« Economiser, non. Ne rien dépenser, oui »
Jules RENARD (1864-1910) - Ecrivain français et poupée qui fait non
Angela Merkel est un extincteur. Elle douche toute embellie d’enthousiasme si l’Europe croit sortir de la crise. Comme avec sa manie d’annoncer à chaque conseil européen qu’il n’en ressortira rien. Le 19 juillet 2011 : « Le sommet de la zone euro de jeudi ne donnera pas de résultat spectaculaire ». Le 15 août 2011 : « Il ne faut rien attendre de spectaculaire du sommet européen de cette semaine ». Le 23 mai 2012 : « Il n’y a aucune décision à attendre du conseil européen de ce mercredi ». Le 27 juin 2012 : « Je ne me fais pas d’illusion pour le sommet européen de vendredi ». Dommage qu’elle n’éteigne pas l’incendie de la dette avec.
La chancelière allemande est la nouvelle Margaret Thatcher, en dame de fer qui dit non au nom des intérêts de son pays. Elle ne veut ni relance, ni inflation et ni endettement. C’est pourquoi elle refuse la mutualisation des budgets nationaux et la levée d’un emprunt de la BCE. Mais la mûre de Berlin a des failles et le mur de Berlin qu’elle a érigé tombe. François Hollande, d’ordinaire si mou, a même arraché 120 milliards d’euros à jeter par les fenêtres.
Angela Merkel n’a pas la force de conviction de l’ancienne 1ère ministre britannique. Elle se laisse au contraire facilement convaincre et derrière une apparente rigueur toute allemande change étonnamment d’avis en fonction des circonstances. Mais toujours en retard. Il ne faut pas chercher ailleurs la lenteur de l’aide à la Grèce, le retard pris en Espagne et la passivité sur le dossier de la Libye. C’est pourquoi elle enchaine les échecs électoraux dans les Länders et craint l’échéance de sa réélection en 2013. A moins que d’ici là nous ne soyons tous morts.
Le Merkozy a vécu. Elle fait figure de grand-mère de l’Europe comme la reine Victoria puisqu’elle a été élue en 2005. Elle incarnait alors le renouveau de la démocratie-chrétienne allemande. Huit ans après le départ de l’historique Helmut Kohl, elle redonnait le pouvoir à la CDU en battant d’extrême justesse le social-démocrate Gerhard Schröder. Celui-ci avait lancé un grand plan pour restaurer la compétitivité et la croissance. Elle s’est contentée de suivre.

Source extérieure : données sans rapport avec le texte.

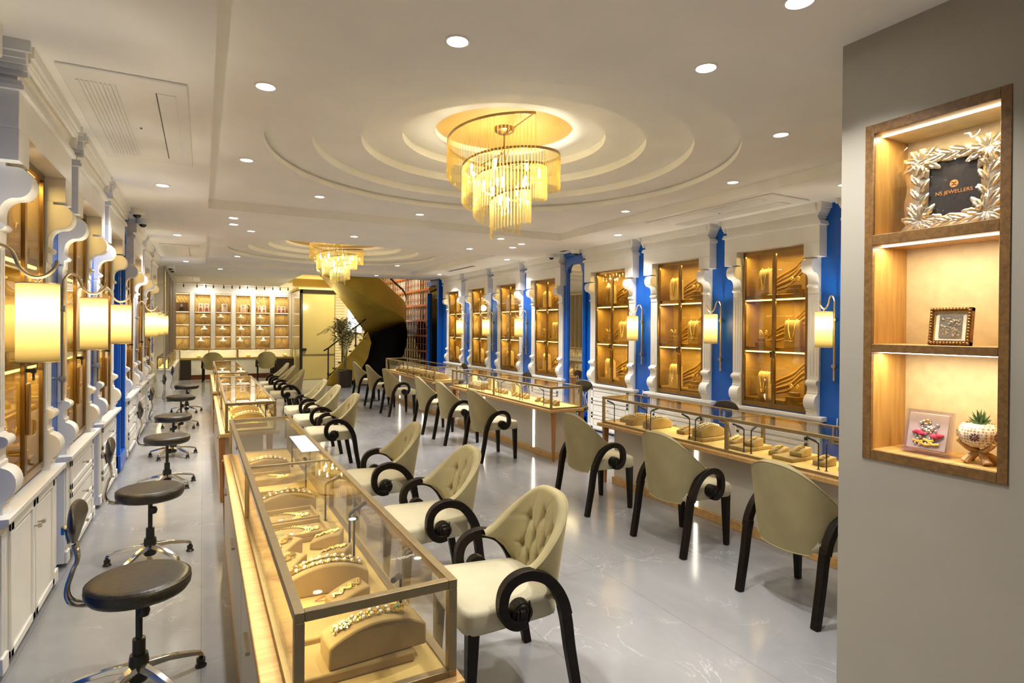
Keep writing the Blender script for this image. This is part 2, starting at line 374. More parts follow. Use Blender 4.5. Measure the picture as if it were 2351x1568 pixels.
def make_unit(front):
    t = thing('wall_display_cabinet', 'x', 'cabinet')
    W = M_WHITE
    # base
    b = MB().box(0, .048, -.575, .575, .03, .72)
    for s in (-1, 1):
        for k in range(4):
            y = s*(.500+.019*k); b.box(.048, .056, y-.006, y+.006, .12, .68)
        b.box(.048, .064, min(s*.485, s*.575), max(s*.485, s*.575), .03, .11)
    b.build('base_cabinet', W, t, .004)
    fs = [(-.455, .455, .50, .70), (-.455, .455, .275, .48), (-.455, .455, .05, .255)] if front == 'drawers' else [(-.455, -.01, .05, .70), (.01, .455, .05, .70)]
    for i, (y0, y1, z0, z1) in enumerate(fs):
        d = MB().box(.045, .054, y0, y1, z0, z1)
        iy, iz = .045, .04
        for a in ((y0, y1, z0, z0+iz), (y0, y1, z1-iz, z1), (y0, y0+iy, z0, z1), (y1-iy, y1, z0, z1)): d.box(.054, .066, *a)
        d.box(.054, .060, y0+iy+.02, y1-iy-.02, z0+iz+.018, z1-iz-.018)
        d = d.build('drawer' if front == 'drawers' else 'cabinet_door', W, t, .004)
        ks = [((y0+y1)/2, (z0+z1)/2)] if front == 'drawers' else [((y1-.03) if i == 0 else (y0+.03), .56)]
        for ky, kz in ks:
            k = MB().tube([(.058, ky, kz), (.095, ky, kz)], .005, 8).box(.085, .10, ky-.014, ky+.014, kz-.009, kz+.009)
            k.build('knob', M_NICKEL, d, .002)
    # ledge
    MB().prism([(0, .72), (.070, .72), (.080, .730), (.095, .736), (.095, .765), (0, .765)], 'y', -.62, .62).build('ledge', W, t, .003)
    # pilasters
    for s in (-1, 1):
        y0, y1 = (.415, .545) if s > 0 else (-.545, -.415)
        p = MB().box(0, .030, y0, y1, 1.12, 2.05)
        for k in range(3):
            yy = y0+.030+.035*k; p.box(.030, .035, yy-.009, yy+.009, 1.17, 2.0)
        p = p.build('pilaster', W, t, .003)
        MB().prism(CORB, 'y', y0+.004, y1-.004).build('corbel', W, p, .002)
        MB().prism(SCRL, 'y', y0+.004, y1-.004).build('scroll', W, p, .002)
    # entablature
    e = MB().box(0, .122, -.60, -.425, 2.40, 2.548).box(0, .122, .425, .60, 2.40, 2.548).box(0, .122, -.60, .60, 2.548, 2.72)
    e.box(.0, .142, -.62, .62, 2.72, 2.745).box(0, .135, -.612, .612, 2.745, 2.765)
    e.build('entablature', W, t, .003)
    cr = [(0, 2.765), (.110, 2.765), (.110, 2.785)]+[(.110+.04*(1-math.cos(a)), 2.785+.065*math.sin(a)) for a in [PI/2*i/6 for i in range(1, 7)]]
    cr += [(.150, 2.862), (.158, 2.862), (.158, 2.888), (.172, 2.888), (.172, 2.9395), (0, 2.9395)]
    c = MB()
    for (y0, y1, f) in ((-.58, .58, 1),): c.prism(cr, 'y', y0, y1)
    # returned ends, stepping outwards
    for s in (-1, 1):
        for d0, d1, z0, z1 in ((.58, .592, 2.79, 2.9395), (.592, .606, 2.815, 2.9395), (.606, .62, 2.84, 2.9395), (.62, .632, 2.862, 2.9395), (.632, .652, 2.888, 2.9395)):
            a, bb = (s*d0, s*d1) if s > 0 else (-d1, -d0); c.box(0, .172 if z0 > 2.88 else .15, a, bb, z0, z1)
    c.build('crown_moulding', W, t)
    # interior box
    L = MB().box(-.27, -.26, -.42, .42, .775, 2.56).box(-.26, .0, -.42, -.412, .775, 2.56).box(-.26, .0, .412, .42, .775, 2.56).box(-.26, .0, -.42, .42, 2.552, 2.56).box(-.26, .0, -.42, .42, .775, .80)
    L.build('lining', M_LINING, t)
    rel = MB()
    for z0 in (.86, 1.46, 2.05):
        for k, (ww, off) in enumerate(((.030, 0), (.018, .06), (.034, .12), (.016, .19))):
            pts = spline([(-.256, .40, z0+.42-off*.6), (-.256, .22-off*.3, z0+.44-off), (-.256, .05-off*.3, z0+.30-off), (-.256, -.16, z0+.20-off*.7), (-.256, -.36, z0+.04-off*.25)], 6)
            rel.tube([p for p in pts if z0-.04 < p.z < z0+.47], ww*.42, 6)
    rel.build('wave_relief', M_RELIEF, t)
    for i, z in enumerate((1.40, 1.985)):
        s = MB().box(-.255, -.015, -.41, .41, z, z+.055).build('shelf', M_LINING, t)
        MB().box(-.028, -.013, -.40, .40, z-.006, z+.010).build('light_strip', M_STRIP, s)
    MB().box(-.025, -.01, -.40, .40, 2.53, 2.545).build('light_strip', M_STRIP, t)
    MB().box(-.25, -.02, -.40, .40, .80, .87).build('display_plinth', M_TANV, t)
    # glass doors
    for s in (-1, 1):
        y0, y1 = (0, .41) if s > 0 else (-.41, 0)
        f = MB()
        for a in ((y0, y1, .785, .83), (y0, y1, 2.51, 2.55), (y0, y0+(.022 if s > 0 else .03), .83, 2.51), (y1-(.03 if s > 0 else .022), y1, .83, 2.51)): f.box(.0, .022, *a)
        f = f.build('glass_door', M_BRONZE, t, .002)
        MB().box(.008, .012, y0+.02, y1-.02, .82, 2.52).build('pane', M_CABG, f)
        if s > 0:
            h = MB().box(.022, .040, -.018, .018, 1.05, 1.33)
            h.build('handle', M_BRONZE, f, .003)
            MB().tube([(.022, .0, 1.40), (.052, 0, 1.40)], .011, 10).box(.045, .065, -.013, .013, 1.385, 1.41).box(.050, .058, -.010, .010, 1.345, 1.384).build('lock', M_BLACK, f)
    for z in (2.50, 1.965, 1.38):
        area('cabinet_light', (-.045, 0, z), .03, .74, K_CAB, GOLDL, t)
    return t
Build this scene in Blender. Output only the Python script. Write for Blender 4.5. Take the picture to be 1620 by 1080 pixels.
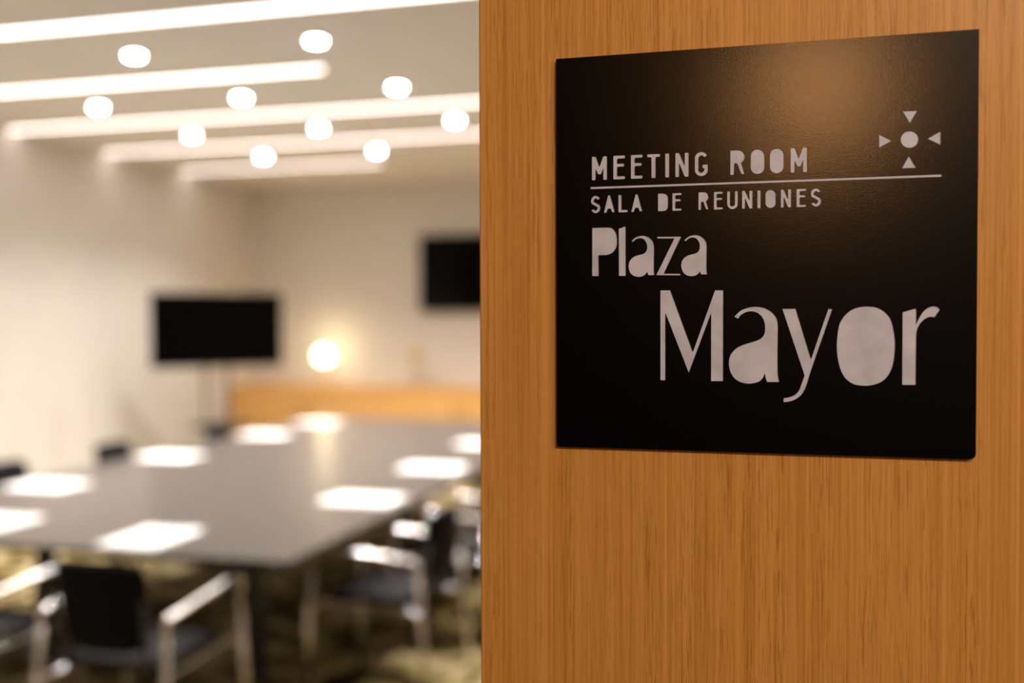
import bpy, bmesh, math, random
from mathutils import Vector, Matrix

# ---------------------------------------------------------------- clear
for o in list(bpy.data.objects):
    bpy.data.objects.remove(o, do_unlink=True)
scene = bpy.context.scene
COL = scene.collection
PI = math.pi
random.seed(4)

# ---------------------------------------------------------------- camera
# x runs along the door and the near table edge, y runs into the room, z is up
CAM_Z = 1.60
FOCAL_PX = 1638.8
cam_data = bpy.data.cameras.new('camera')
cam = bpy.data.objects.new('camera', cam_data)
COL.objects.link(cam)
cam_data.sensor_fit = 'HORIZONTAL'
cam_data.sensor_width = 36.0
cam_data.lens = FOCAL_PX / 1620 * 36.0
cam_data.clip_start = 0.02
_yaw, _pitch, _roll = 0.27036, 0.02344, -0.00274
_f = Vector((-math.sin(_yaw) * math.cos(_pitch), math.cos(_yaw) * math.cos(_pitch), -math.sin(_pitch)))
_r = Vector((math.cos(_yaw), math.sin(_yaw), 0))
_u = _r.cross(_f)
_r, _u = _r * math.cos(_roll) + _u * math.sin(_roll), -_r * math.sin(_roll) + _u * math.cos(_roll)
_m = Matrix((_r, _u, -_f)).transposed().to_4x4()
_m.translation = (0, 0, CAM_Z)
cam.matrix_world = _m
cam_data.dof.use_dof = True
cam_data.dof.focus_distance = 0.775
cam_data.dof.aperture_fstop = 2.1
cam_data.dof.aperture_blades = 0
scene.camera = cam

# ---------------------------------------------------------------- world, exposure
world = bpy.data.worlds.new('world')
scene.world = world
world.use_nodes = True
world.node_tree.nodes['Background'].inputs[0].default_value = (0.9, 0.85, 0.8, 1)
world.node_tree.nodes['Background'].inputs[1].default_value = 0.02
vs = scene.view_settings
vs.view_transform = 'Standard'
vs.look = 'None'
vs.gamma = 1.0
vs.use_curve_mapping = False
vs.exposure = 0.0

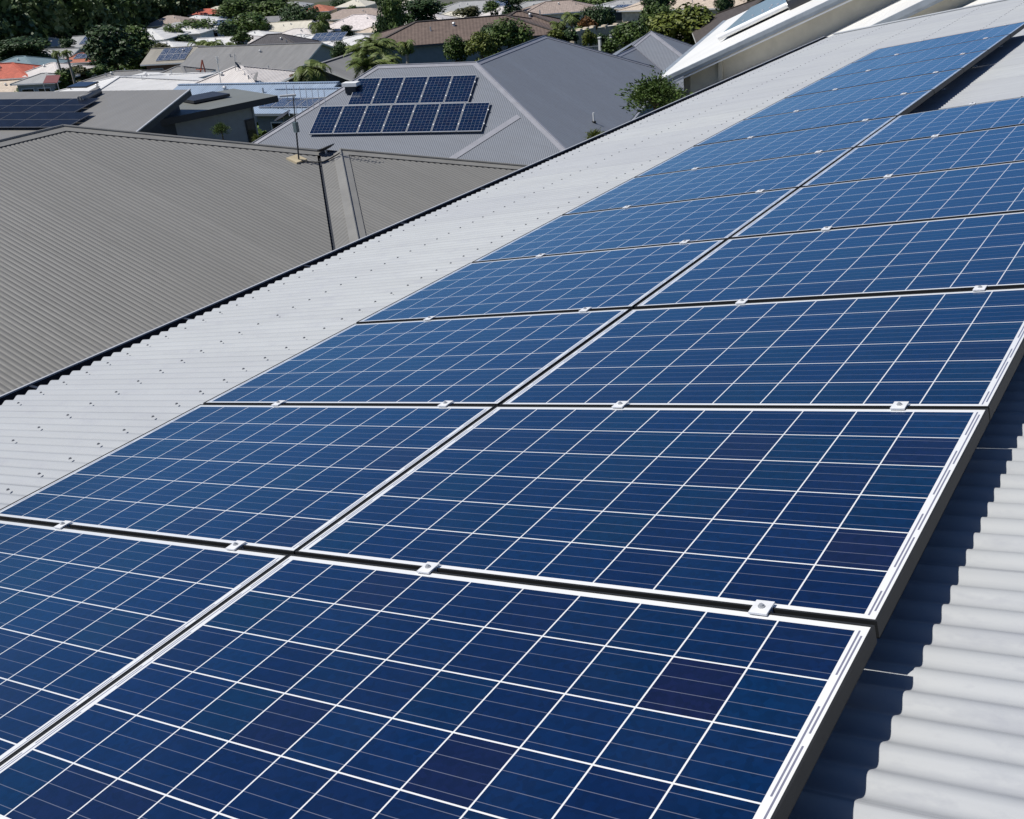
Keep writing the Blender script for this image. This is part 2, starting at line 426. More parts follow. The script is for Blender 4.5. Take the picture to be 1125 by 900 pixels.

C’est un leader qui n’indique pas le cap. Comme tous les dirigeants contemporains, elle n’a d’opinion sur rien et encore moins de dogme. Elle est pragmatique, mais reste accrochée à la réalité de la veille alors qu’elle devrait davantage s’adapter aux changements qui frappent l’Europe et le monde en ce moment. Elle n’aura pas vraiment été à la hauteur et l’histoire retiendra d’elle qu’elle a dit non à l’Europe du sud qui avait absolument besoin d’aide.
Les agressions diplomatiques du ministre des finances Wolgang Schäuble contre la Grèce ont un temps attiré la sympathie de Bild. Mais elle est en train de perdre la bataille de l’opinion et de grimper à toute vitesse vers les sommets de l’impopularité. Elle avait pourtant été réélue triomphalement en 2009 dans un pays qui au contraire de la France est magnanime et conciliant avec ses dirigeants. Elle a changé son style de femme austère et neurasthénique, brillante et dévouée fonctionnaire de l’ex RDA. Elle a changé de coiffure par rapport à son apparition dans « Les Aventures de Rabbi Jacob » et montré son décolleté pour faire vomir.
La femme qui faisait ses courses toute seule et qui n’aimait pas les papouilles de Nicolas Sarkozy devrait perdre comme les autres après José Socrates au Portugal, Georges Papandreou en Grèce, Gordon Brown en Grande-Bretagne, Silvio Berlusconi en Italie, José Luis Rodriguez Zapatero en Espagne et Nicolas Sarkozy en France. Il n’est pas sûr que la crise en soit la cause : le règne des dirigeants du monde se limite de plus en plus à 8 ans. De rares exceptions font durer le plaisir et reviennent quelque soit le pouvoir ou l’époque entre deux épisodes calmes.
Ce renouvellement des têtes politiques est le drame de l’Europe, qui perd sa dynamique à chaque changement de gouvernement. C’est l’ennui de l’Europe intergouvernementale mais l’Europe fédérale ne plaît pas. La solution intermédiaire de l’Europe bureaucrate en serait presque séduisante, mais il faudrait d’autres leaders qu’Herman Von Rompuy et José Manuel Durao Barroso pour en mener les institutions. A moins qu’Angela Merkel ne dise encore non.